> _Exercise description_
State how many lines contain "this", and write nothing except that count.

> _Saved entries_

★ ★ ★

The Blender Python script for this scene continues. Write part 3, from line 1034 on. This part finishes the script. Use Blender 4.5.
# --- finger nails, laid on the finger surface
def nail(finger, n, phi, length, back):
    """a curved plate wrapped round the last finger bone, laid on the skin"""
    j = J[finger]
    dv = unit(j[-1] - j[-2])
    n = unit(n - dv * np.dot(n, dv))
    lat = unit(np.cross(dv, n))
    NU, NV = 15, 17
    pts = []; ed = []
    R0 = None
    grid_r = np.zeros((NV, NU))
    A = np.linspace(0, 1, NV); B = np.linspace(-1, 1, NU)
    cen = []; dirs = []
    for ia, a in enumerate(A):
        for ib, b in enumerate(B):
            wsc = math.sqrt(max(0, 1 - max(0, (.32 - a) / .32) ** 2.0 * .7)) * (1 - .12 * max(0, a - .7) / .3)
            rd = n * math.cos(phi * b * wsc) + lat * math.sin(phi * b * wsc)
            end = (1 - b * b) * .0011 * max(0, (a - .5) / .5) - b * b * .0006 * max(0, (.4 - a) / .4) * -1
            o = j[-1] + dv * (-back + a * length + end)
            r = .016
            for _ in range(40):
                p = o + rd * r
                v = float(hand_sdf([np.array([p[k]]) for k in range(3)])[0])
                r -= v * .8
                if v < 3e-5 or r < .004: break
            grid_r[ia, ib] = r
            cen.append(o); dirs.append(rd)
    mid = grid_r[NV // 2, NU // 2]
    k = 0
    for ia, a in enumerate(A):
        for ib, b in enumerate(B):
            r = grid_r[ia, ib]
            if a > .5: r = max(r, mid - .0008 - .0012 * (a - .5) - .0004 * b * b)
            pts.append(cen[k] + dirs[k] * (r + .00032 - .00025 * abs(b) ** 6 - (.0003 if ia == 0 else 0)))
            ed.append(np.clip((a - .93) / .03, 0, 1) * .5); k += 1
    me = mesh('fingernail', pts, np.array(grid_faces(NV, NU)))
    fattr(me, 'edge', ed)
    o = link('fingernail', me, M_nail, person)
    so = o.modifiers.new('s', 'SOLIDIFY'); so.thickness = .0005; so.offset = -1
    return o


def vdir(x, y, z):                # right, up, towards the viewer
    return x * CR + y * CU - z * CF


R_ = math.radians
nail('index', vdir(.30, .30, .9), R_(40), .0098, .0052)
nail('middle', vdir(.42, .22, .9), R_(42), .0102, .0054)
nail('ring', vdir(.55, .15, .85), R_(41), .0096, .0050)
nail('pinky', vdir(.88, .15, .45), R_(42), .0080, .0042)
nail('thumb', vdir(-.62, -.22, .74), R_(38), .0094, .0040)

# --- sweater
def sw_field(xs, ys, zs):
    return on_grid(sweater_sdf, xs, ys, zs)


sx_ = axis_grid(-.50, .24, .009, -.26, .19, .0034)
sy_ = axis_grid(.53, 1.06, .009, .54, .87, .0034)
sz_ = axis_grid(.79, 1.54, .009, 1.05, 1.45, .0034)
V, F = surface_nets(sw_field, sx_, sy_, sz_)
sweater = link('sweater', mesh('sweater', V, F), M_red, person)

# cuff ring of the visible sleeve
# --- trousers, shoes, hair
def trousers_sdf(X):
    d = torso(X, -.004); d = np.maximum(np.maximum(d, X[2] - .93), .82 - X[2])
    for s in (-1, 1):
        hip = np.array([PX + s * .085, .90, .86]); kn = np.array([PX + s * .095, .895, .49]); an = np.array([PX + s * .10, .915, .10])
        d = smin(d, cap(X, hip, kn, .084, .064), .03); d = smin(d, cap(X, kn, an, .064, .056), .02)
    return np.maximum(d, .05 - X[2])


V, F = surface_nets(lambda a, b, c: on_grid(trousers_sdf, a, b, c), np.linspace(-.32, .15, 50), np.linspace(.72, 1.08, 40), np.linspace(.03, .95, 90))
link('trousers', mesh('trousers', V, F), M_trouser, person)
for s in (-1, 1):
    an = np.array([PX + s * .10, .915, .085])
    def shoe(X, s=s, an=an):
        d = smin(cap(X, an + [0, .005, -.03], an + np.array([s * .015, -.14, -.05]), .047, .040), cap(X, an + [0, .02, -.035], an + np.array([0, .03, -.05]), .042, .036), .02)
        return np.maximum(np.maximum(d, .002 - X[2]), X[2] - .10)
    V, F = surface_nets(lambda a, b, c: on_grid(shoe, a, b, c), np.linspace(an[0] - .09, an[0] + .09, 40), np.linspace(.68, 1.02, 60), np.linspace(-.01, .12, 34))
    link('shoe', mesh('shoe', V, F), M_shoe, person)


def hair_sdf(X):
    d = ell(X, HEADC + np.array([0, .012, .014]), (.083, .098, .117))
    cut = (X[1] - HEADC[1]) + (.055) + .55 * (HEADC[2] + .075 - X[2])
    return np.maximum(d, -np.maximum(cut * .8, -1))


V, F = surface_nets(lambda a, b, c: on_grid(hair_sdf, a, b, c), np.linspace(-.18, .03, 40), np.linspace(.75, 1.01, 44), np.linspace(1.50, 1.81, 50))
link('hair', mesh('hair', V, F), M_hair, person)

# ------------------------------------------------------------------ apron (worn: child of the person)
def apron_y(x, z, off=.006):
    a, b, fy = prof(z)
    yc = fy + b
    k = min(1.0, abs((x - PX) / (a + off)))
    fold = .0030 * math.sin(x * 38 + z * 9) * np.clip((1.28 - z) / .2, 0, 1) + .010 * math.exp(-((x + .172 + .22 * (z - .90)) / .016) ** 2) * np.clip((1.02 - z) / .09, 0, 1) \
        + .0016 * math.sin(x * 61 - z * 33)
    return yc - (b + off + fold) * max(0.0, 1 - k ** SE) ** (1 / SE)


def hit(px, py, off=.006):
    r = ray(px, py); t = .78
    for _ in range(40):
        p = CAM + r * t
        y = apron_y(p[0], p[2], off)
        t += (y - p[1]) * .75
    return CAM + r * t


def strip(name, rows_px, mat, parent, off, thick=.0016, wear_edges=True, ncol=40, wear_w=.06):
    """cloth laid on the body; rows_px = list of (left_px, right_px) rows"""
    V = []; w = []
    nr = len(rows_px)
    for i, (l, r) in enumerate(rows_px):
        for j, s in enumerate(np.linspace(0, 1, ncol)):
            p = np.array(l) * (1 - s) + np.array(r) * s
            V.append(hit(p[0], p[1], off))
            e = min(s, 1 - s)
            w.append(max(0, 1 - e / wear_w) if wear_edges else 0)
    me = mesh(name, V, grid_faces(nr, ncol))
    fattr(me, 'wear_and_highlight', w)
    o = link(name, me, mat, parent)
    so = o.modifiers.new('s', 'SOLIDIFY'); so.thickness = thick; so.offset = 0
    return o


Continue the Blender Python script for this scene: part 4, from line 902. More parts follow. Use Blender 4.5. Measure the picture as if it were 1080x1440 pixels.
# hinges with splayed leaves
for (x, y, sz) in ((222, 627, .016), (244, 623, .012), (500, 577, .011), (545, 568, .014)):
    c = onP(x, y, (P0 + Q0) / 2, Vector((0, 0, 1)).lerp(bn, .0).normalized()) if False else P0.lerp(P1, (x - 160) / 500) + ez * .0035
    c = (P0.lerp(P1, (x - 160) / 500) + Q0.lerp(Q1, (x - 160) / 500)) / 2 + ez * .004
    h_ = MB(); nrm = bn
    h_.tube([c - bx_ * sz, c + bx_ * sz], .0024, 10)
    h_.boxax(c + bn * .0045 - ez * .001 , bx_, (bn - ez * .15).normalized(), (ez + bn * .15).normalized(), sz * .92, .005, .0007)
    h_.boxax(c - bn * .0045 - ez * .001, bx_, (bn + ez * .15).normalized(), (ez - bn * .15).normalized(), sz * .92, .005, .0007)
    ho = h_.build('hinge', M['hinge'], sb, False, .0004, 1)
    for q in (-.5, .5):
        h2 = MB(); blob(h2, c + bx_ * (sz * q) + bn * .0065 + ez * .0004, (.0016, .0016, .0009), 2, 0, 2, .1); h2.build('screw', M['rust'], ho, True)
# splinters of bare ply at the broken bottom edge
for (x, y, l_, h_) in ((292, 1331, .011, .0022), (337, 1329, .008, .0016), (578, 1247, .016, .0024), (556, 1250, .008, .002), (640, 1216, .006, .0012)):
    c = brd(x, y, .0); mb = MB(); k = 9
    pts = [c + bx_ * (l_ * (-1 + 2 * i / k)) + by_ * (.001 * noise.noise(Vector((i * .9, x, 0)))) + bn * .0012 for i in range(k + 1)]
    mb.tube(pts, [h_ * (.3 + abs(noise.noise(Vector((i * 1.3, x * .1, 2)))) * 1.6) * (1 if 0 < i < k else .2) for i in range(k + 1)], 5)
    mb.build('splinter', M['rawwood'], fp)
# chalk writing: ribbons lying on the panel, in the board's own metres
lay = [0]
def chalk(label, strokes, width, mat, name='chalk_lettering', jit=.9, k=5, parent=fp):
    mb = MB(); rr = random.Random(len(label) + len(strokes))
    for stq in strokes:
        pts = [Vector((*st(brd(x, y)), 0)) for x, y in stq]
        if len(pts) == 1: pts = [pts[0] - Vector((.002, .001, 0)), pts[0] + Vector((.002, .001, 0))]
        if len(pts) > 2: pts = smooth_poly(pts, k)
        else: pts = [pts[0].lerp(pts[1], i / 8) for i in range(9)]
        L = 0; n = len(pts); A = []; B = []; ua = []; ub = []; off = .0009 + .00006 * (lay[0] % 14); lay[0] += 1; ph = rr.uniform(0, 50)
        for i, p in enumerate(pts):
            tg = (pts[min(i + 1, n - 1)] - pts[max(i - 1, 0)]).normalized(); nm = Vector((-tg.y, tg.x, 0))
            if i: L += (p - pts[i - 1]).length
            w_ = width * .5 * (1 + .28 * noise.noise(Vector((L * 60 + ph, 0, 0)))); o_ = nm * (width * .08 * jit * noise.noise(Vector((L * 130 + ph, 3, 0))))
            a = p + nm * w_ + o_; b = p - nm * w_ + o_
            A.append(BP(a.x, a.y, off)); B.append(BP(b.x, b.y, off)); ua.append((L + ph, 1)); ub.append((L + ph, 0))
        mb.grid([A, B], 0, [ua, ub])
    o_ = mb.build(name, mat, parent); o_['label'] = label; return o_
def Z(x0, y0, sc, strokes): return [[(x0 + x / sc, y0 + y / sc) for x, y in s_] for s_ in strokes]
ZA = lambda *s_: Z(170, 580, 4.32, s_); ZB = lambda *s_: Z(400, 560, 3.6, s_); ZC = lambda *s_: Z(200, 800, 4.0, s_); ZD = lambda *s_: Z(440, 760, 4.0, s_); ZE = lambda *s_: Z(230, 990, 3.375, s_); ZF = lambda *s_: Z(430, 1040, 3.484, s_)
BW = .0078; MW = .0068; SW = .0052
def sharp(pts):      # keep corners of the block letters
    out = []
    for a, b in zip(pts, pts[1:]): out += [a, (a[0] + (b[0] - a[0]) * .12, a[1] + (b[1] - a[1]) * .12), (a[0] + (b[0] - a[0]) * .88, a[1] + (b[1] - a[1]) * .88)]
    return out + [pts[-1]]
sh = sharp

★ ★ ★

> _Exercise solution_
2